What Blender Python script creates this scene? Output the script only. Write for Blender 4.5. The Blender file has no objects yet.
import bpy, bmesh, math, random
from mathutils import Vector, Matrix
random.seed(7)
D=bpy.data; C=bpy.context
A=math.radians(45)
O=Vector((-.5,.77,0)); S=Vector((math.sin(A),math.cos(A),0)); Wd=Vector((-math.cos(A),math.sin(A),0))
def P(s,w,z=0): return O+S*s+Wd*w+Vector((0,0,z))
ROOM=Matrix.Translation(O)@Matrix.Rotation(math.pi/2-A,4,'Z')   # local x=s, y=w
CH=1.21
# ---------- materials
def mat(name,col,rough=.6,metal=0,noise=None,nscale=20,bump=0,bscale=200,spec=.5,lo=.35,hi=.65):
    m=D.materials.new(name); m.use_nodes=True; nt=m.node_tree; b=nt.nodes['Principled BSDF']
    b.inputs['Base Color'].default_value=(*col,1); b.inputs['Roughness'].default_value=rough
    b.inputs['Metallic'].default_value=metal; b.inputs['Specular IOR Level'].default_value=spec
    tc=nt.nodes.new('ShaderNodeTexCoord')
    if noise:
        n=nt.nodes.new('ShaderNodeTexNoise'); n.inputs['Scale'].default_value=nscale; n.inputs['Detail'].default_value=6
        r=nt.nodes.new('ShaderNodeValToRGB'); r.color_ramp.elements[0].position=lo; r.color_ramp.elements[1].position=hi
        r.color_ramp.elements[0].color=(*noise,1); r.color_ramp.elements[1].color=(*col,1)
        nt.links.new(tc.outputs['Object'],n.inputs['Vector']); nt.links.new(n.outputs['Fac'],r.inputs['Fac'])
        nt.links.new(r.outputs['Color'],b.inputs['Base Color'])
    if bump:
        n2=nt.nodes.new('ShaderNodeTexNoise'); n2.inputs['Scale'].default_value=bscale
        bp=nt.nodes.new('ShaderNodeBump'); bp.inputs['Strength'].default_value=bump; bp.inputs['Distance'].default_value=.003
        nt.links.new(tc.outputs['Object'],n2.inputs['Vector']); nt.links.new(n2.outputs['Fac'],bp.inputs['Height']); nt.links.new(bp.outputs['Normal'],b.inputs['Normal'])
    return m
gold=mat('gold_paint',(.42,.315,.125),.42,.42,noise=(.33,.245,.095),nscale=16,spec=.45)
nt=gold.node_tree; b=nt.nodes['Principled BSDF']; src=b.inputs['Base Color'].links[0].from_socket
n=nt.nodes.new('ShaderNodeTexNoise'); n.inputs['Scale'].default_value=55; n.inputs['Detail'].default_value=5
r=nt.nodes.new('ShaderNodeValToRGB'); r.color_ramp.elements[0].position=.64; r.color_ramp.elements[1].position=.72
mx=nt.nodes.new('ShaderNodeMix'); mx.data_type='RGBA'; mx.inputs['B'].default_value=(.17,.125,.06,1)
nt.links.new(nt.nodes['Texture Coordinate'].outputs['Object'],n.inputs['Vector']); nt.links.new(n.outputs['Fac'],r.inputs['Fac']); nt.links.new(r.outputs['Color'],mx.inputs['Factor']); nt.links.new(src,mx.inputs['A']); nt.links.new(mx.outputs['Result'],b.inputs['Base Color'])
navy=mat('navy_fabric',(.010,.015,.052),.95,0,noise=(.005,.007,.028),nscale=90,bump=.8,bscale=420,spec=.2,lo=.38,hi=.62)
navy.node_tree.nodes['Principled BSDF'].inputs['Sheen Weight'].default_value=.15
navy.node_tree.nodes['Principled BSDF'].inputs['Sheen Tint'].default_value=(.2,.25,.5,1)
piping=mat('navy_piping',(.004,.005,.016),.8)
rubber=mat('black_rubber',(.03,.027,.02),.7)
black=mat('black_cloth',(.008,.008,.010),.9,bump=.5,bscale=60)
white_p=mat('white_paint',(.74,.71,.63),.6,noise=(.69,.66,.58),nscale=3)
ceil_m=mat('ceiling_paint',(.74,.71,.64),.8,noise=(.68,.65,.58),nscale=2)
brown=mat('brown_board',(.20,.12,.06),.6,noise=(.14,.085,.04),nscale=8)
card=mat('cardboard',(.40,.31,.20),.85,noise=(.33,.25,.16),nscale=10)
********
**Task requirements**
Write out the full listing, keeping every line exactly as it is.

**Complete output**
What Blender Python script creates this scene? Output the script only. Write for Blender 4.5. The Blender file has no objects yet.
import bpy, bmesh, math, random
from mathutils import Vector, Matrix
random.seed(7)
D=bpy.data; C=bpy.context
A=math.radians(45)
O=Vector((-.5,.77,0)); S=Vector((math.sin(A),math.cos(A),0)); Wd=Vector((-math.cos(A),math.sin(A),0))
def P(s,w,z=0): return O+S*s+Wd*w+Vector((0,0,z))
ROOM=Matrix.Translation(O)@Matrix.Rotation(math.pi/2-A,4,'Z')   # local x=s, y=w
CH=1.21
# ---------- materials
def mat(name,col,rough=.6,metal=0,noise=None,nscale=20,bump=0,bscale=200,spec=.5,lo=.35,hi=.65):
    m=D.materials.new(name); m.use_nodes=True; nt=m.node_tree; b=nt.nodes['Principled BSDF']
    b.inputs['Base Color'].default_value=(*col,1); b.inputs['Roughness'].default_value=rough
    b.inputs['Metallic'].default_value=metal; b.inputs['Specular IOR Level'].default_value=spec
    tc=nt.nodes.new('ShaderNodeTexCoord')
    if noise:
        n=nt.nodes.new('ShaderNodeTexNoise'); n.inputs['Scale'].default_value=nscale; n.inputs['Detail'].default_value=6
        r=nt.nodes.new('ShaderNodeValToRGB'); r.color_ramp.elements[0].position=lo; r.color_ramp.elements[1].position=hi
        r.color_ramp.elements[0].color=(*noise,1); r.color_ramp.elements[1].color=(*col,1)
        nt.links.new(tc.outputs['Object'],n.inputs['Vector']); nt.links.new(n.outputs['Fac'],r.inputs['Fac'])
        nt.links.new(r.outputs['Color'],b.inputs['Base Color'])
    if bump:
        n2=nt.nodes.new('ShaderNodeTexNoise'); n2.inputs['Scale'].default_value=bscale
        bp=nt.nodes.new('ShaderNodeBump'); bp.inputs['Strength'].default_value=bump; bp.inputs['Distance'].default_value=.003
        nt.links.new(tc.outputs['Object'],n2.inputs['Vector']); nt.links.new(n2.outputs['Fac'],bp.inputs['Height']); nt.links.new(bp.outputs['Normal'],b.inputs['Normal'])
    return m
gold=mat('gold_paint',(.42,.315,.125),.42,.42,noise=(.33,.245,.095),nscale=16,spec=.45)
nt=gold.node_tree; b=nt.nodes['Principled BSDF']; src=b.inputs['Base Color'].links[0].from_socket
n=nt.nodes.new('ShaderNodeTexNoise'); n.inputs['Scale'].default_value=55; n.inputs['Detail'].default_value=5
r=nt.nodes.new('ShaderNodeValToRGB'); r.color_ramp.elements[0].position=.64; r.color_ramp.elements[1].position=.72
mx=nt.nodes.new('ShaderNodeMix'); mx.data_type='RGBA'; mx.inputs['B'].default_value=(.17,.125,.06,1)
nt.links.new(nt.nodes['Texture Coordinate'].outputs['Object'],n.inputs['Vector']); nt.links.new(n.outputs['Fac'],r.inputs['Fac']); nt.links.new(r.outputs['Color'],mx.inputs['Factor']); nt.links.new(src,mx.inputs['A']); nt.links.new(mx.outputs['Result'],b.inputs['Base Color'])
navy=mat('navy_fabric',(.010,.015,.052),.95,0,noise=(.005,.007,.028),nscale=90,bump=.8,bscale=420,spec=.2,lo=.38,hi=.62)
navy.node_tree.nodes['Principled BSDF'].inputs['Sheen Weight'].default_value=.15
navy.node_tree.nodes['Principled BSDF'].inputs['Sheen Tint'].default_value=(.2,.25,.5,1)
piping=mat('navy_piping',(.004,.005,.016),.8)
rubber=mat('black_rubber',(.03,.027,.02),.7)
black=mat('black_cloth',(.008,.008,.010),.9,bump=.5,bscale=60)
white_p=mat('white_paint',(.74,.71,.63),.6,noise=(.69,.66,.58),nscale=3)
ceil_m=mat('ceiling_paint',(.74,.71,.64),.8,noise=(.68,.65,.58),nscale=2)
brown=mat('brown_board',(.20,.12,.06),.6,noise=(.14,.085,.04),nscale=8)
card=mat('cardboard',(.40,.31,.20),.85,noise=(.33,.25,.16),nscale=10)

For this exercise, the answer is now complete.